Paroles du Ressuscité. Paroles de paix. Paroles de dialogue. Jésus invite immédiatement au dialogue : « Pourquoi êtes-vous bouleversés ? […] Il ouvrit leur intelligence à la compréhension des Écritures. » Le ministère d’évêque est d’abord au service d’un dialogue qui ouvre, cherche la réciprocité, écoute. Personne ne peut être satisfait d’un manque de dialogue familial, social, ecclésial, institutionnel, amical. Un chrétien ne peut laisser de côté son dialogue quotidien avec Dieu. Le pape François a même cette expression pressante : « Un homme qui n’a pas le courage de discuter avec Dieu en faveur de son peuple ne peut pas être évêque. »

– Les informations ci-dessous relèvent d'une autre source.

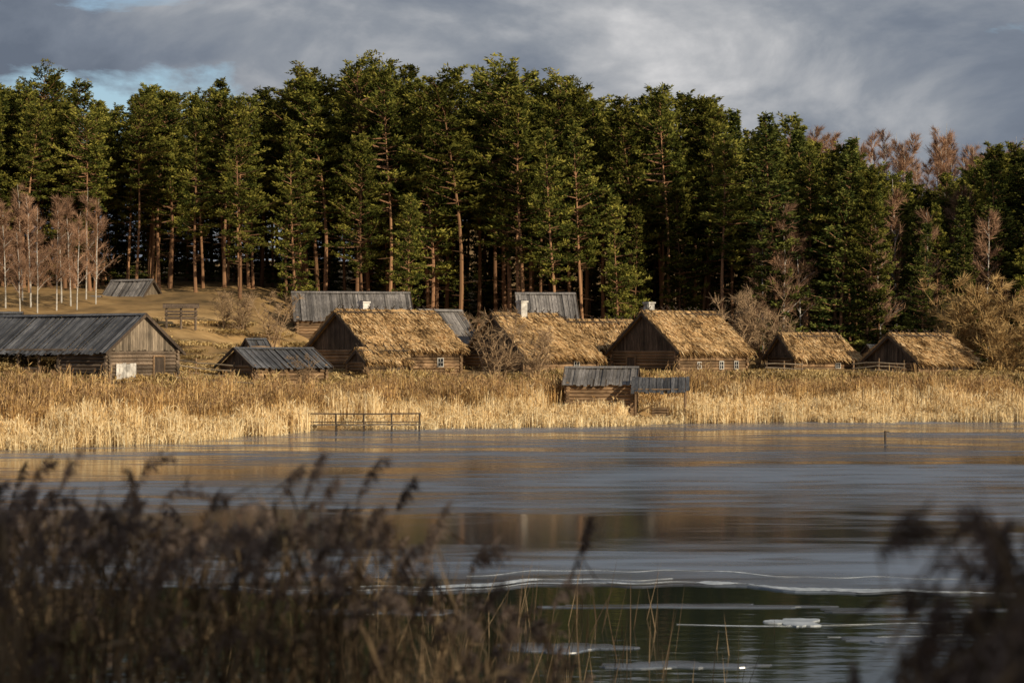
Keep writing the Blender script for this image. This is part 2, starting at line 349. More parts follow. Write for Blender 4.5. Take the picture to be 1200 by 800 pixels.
def building(name,corner,theta,L,W,eave_z,ridge_z,ground_z,side=-1,roof='thatch',hipr=0,hipl=0,walls='log',
             gmat=None,wmat=None,rmat=None,ov=.45,openf=False,wins=(),doors=(),chim=None,seed=1):
    th=math.radians(theta); c,s=math.cos(th),math.sin(th)
    lx,ly=side*L/2,-W/2
    cx=corner[0]-(c*lx-s*ly); cy=corner[1]-(s*lx+c*ly)
    par=empty(name,(cx,cy,ground_z),th)
    gmat=gmat or M_board; wmat=wmat or M_log
    ez=eave_z-ground_z; rz=ridge_z-ground_z
    Wb=W-2*ov; Lb=L-2*ov*.8
    slope=(rz-ez)/(W/2); h=ez+slope*ov; rh=rz-h
    o=MB(); x,y=Lb/2,Wb/2
    if walls=='log':
        if not openf:
            log_wall(o,(-x,-y),(x,-y),h,z0=-.5,seed=seed)
        else:
            log_wall(o,(x*.35,-y),(x,-y),h,z0=-.5,seed=seed)
            for px in (-x,-x*.62,-x*.25,x*.05): o.tube([(px,-y,-.4),(px,-y,h)],.11,7,0,.4)
            o.tube([(-x-.2,-y,h-.12),(x*.4,-y,h-.1)],.13,7,0,.4)
            log_wall(o,(-x*.25,-y+.02),(x*.02,-y+.02),.9,z0=-.5,seed=seed,ext=.1)
            log_wall(o,(x*.35,-y),(x*.35,y),h,z0=-.5,half=True,seed=seed+6)
        log_wall(o,(-x,y),(x,y),h,z0=-.5,seed=seed+1)
        log_wall(o,(-x,-y),(-x,y),h,z0=-.5,half=True,seed=seed+2); log_wall(o,(x,-y),(x,y),h,z0=-.5,half=True,seed=seed+3)
        o.obj('log_walls',[wmat],par)
    else:
        n=int(Lb/.2)
        for i in range(n):
            for sy in (-1,1): o.box((-x+(i+.5)*Lb/n,sy*(y+random.uniform(0,.02)),h/2-.25),(Lb/n-.012,.04,h+.5),0,random.random())
        n=int(Wb/.2)
        for i in range(n):
            for sx in (-1,1): o.box((sx*(x+random.uniform(0,.02)),-y+(i+.5)*Wb/n,h/2-.25),(.04,Wb/n-.012,h+.5),0,random.random())
        o.obj('plank_walls',[wmat],par)
    if not openf:
        o=MB(); o.box((0,0,h/2-.3),(Lb-.1,Wb-.1,h+.4),0); o.obj('interior',[M_dark],par)  # near-black box added inside the walls to block light
    else:
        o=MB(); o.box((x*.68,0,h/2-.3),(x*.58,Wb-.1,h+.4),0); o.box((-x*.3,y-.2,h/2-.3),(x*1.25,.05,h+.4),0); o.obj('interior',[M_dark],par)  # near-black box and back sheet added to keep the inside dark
    o=MB()
    if hipl==0: gable(o,-x-.03,Wb,h,rh,seed=seed)
    if hipr==0: gable(o,x+.03,Wb,h,rh,seed=seed+5)
    if o.n: o.obj('gable_boards',[gmat],par)
    A=L/2; o=MB()
    RL=(-A+hipl,0,rz); RR=(A-hipr,0,rz)
    fl,fr,bl,br=(-A,-W/2,ez),(A,-W/2,ez),(-A,W/2,ez),(A,W/2,ez)
    if roof=='thatch':
        thatch_panel(o,RL,RR,fr,fl,seed=seed); thatch_panel(o,RR,RL,bl,br,seed=seed+9,dens=15)
        if hipr: thatch_panel(o,RR,RR,br,fr,seed=seed+3)
        if hipl: thatch_panel(o,RL,RL,fl,bl,seed=seed+4)
        rr=np.random.default_rng(seed); k=int((L-hipl-hipr)*80)
        B=np.stack([rr.uniform(RL[0]-.05,RR[0]+.05,k),rr.normal(0,.06,k),np.full(k,rz+.30)+rr.normal(0,.06,k)],1)
        D=np.stack([rr.normal(0,.08,k),rr.choice([-1,1],k)*rr.uniform(.25,.5,k),rr.uniform(-.4,-.15,k)],1)
        o.leaves(B,D,.06,1,rr.uniform(.0,.7,k))
        o.tube([(RL[0],0,rz+.22),((RL[0]+RR[0])/2,0,rz+.20),(RR[0],0,rz+.22)],.14,8,0,.4)
        o.obj('thatched_roof',[M_thatch,M_straw],par)
        o=MB(); nS=int((L-hipl-hipr)/.75)
        for i in range(nS+1):
            xx=RL[0]+.15+(RR[0]-RL[0]-.3)*i/max(1,nS)+rr.normal(0,.08)
            for sy in (-1,1):
                o.tube([(xx+sy*.04+rr.normal(0,.05),-sy*.16,rz+.58+rr.normal(0,.06)),(xx,sy*.35,rz+.38-.2),(xx+rr.normal(0,.04),sy*.95,rz+.44-.95*slope+.10)],[.035,.04,.035],5,0,.3)
        for sy in (-1,1): o.tube([(RL[0]-.1,sy*.5,rz+.46-.5*slope),(RR[0]+.1,sy*.5,rz+.44-.5*slope)],.05,5,0,.3)
        o.obj('ridge_poles',[M_board],par)
    else:
        rmat=rmat or M_plank
        plank_panel(o,RL,RR,fr,fl,seed=seed); plank_panel(o,RR,RL,bl,br,seed=seed+2)
        o.box((0,-.12,rz+.05),(L+.05,.24,.03),0,.6,Matrix.Rotation(math.atan(slope),3,'X'))
        o.box((0,.12,rz+.055),(L+.05,.24,.03),0,.4,Matrix.Rotation(-math.atan(slope),3,'X'))
        o.obj('plank_roof',[rmat],par)
    o=MB(); k=math.hypot(W/2,rz-ez)
    for sx,hp in ((-1,hipl),(1,hipr)):
        if hp: continue
        for sy in (-1,1):
            a=math.atan(slope)*(-sy)
            o.box((sx*(A+.03),sy*W/4,(ez+rz)/2+.02),(.05,k+.1,.2),0,.4,Matrix.Rotation(a,3,'X'))
    for q in np.linspace(-x,x,6):
        o.box((q,-(W/2-.4),ez+slope*.4-.09),(.1,.9,.1),0,.3,Matrix.Rotation(math.atan(slope),3,'X'))
    if o.n: o.obj('barge_boards',[M_board],par)
    for w in wins: window(par,*w,Wb,Lb)
    for d in doors: door(par,*d,Wb,Lb)
    if chim:
        px,py,top=chim; o=MB(); ct=top-ground_z
        zb=rz-abs(py)*slope-.5
        o.box((px,py,(ct+zb)/2),(.62,.62,ct-zb),0,.5); o.box((px,py,ct+.05),(.76,.76,.12),0,.5); o.box((px,py,ct+.14),(.5,.5,.06),1,.5)
        o.obj('chimney',[M_white,M_dark],par)
    return par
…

Paroles du Ressuscité. Paroles de paix. Paroles de dialogue. Et enfin paroles circulantes. Le Ressuscité s’adresse à son cercle d’amis, de disciples, d’apôtres. Il en est de même aujourd’hui. Le ministère de l’évêque n’est rien sans les multiples cercles, groupes de parole et d’apostolat, où chacun écoute l’autre. Jésus insiste lui-même : « À vous d’en être les témoins. » La résurrection a eu lieu, le Fils a donné sa vie, le Père a accepté ce don, l’Esprit se révèle agissant dans le monde. Il nous reste à être les co-responsables de la mission, non pas de l’évêque ou du curé, mais de l’Église. Le concile Vatican II avait opportunément affirmé que « la vocation dernière de l’homme est divine », que « l’Esprit Saint offre à tous, d’une façon que Dieu connaît, la possibilité d’être associé au mystère pascal ». Être associé au mystère pascal, cela signifie aller « au-devant de la résurrection ». Voilà bien le seul et unique but à poursuivre dans nos vies : aller au devant de la résurrection. La parole doit circuler jusqu’à atteindre les rives et les cœurs les plus lointains. Et c’est pourquoi, comme le proposait Benoît XVI, « il faut annoncer avec vigueur et joie l’événement de la mort et de la résurrection du Christ. (…) Seul le Christ peut satisfaire pleinement les profondes aspirations de tout cœur humain et répondre à ses interrogations les plus inquiètes sur la souffrance, l’injustice et le mal, sur la mort et sur la vie dans l’Au-delà (11 mai 2010). » À nous d’être, ensemble, les témoins du Ressuscité.”